Off the Hezie with an Eargasm: Slang Dictionary Is So Obama

This year's book marks its 20th anniversary

If you still use "dude" or "cool" in a sentence, you’re yesterday’s news. Time to update and grab a copy of the latest UCLA Slang Dictionary. It’s off the hezzie.

With more than 1,000 entries, "U.C.L.A. Slang 6" has words that are a full-on eargasm. Produced every four years since 1989 in conjunction with an undergraduate linguistics course, the dictionary has become an UCLA institution.
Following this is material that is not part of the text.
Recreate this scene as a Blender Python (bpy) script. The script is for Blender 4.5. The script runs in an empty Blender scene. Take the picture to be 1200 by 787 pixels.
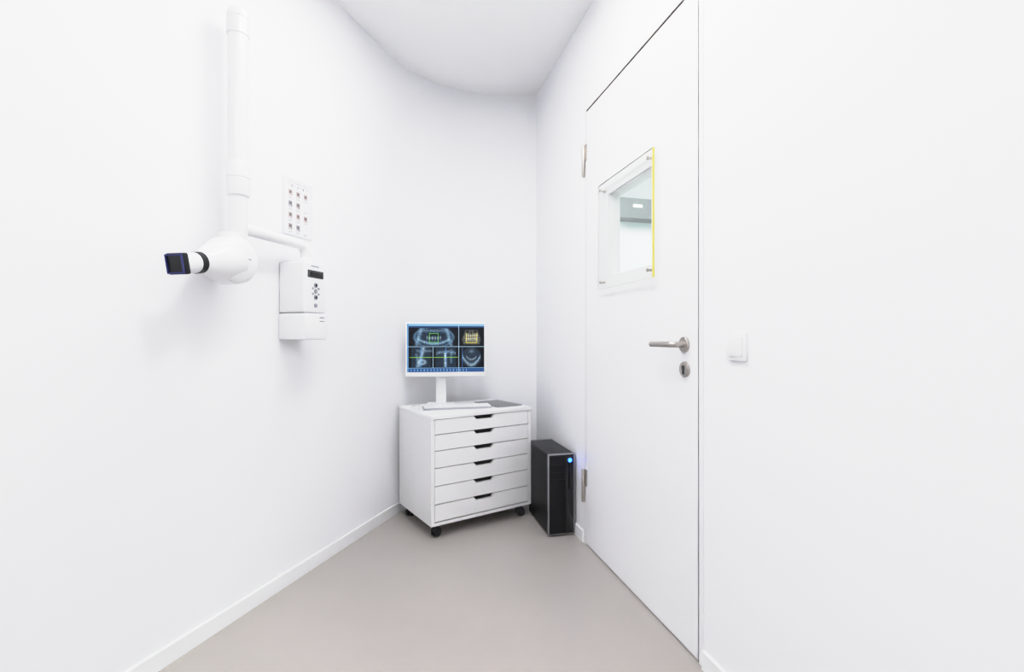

Consider a few of these gems:

  • Blaze: To smoke marijuana.
  • Bromance: Extremely close platonic friendship between two males.
  • Epic fail: What a mistake! What a failure! Oops!
  • Fro-yo: Frozen yogurt.
  • Man crush: Guy that a guy believes he'd have a crush on if he was a girl or gay.
  • Biznatch: to meddle in your business
  • Sister from another mister: Very close female friend who resembles a close sibling in feeling
  • Skrilla: Money
  • Schwa: Wow
  • Destroy: Do well
  • Obama: cool or rad
  • Walk of shame: Walk back home after spending the night with a guy.

This year's book marks its 20th anniversary. The 160-page volume comes complete with terms, definitions, parts of speech, sample sentences, usage notes and the etymology of words. The reference provides a glimpse into how language evolves and aims to serve "as the latest word on slang used on the Westwood campus," according to the UC Newsroom.

Thanks to the entertainment industry, slang spreads far beyond its roots.

"Slang seems to originate on the West Coast and move east because of Hollywood and the recording industry," said Pamela Munro, the dictionary's founding editor and a UCLA professor of linguistics.

"So 'U.C.L.A. Slang' tends to be a harbinger of slang that already is -- or soon will be -- spoken across the country," she said in a UC news article.

If you just can’t bring yourself out of the ‘rad’ 1980’s, don’t QQ (cry). Munro assures us cool is still part of the dictionary.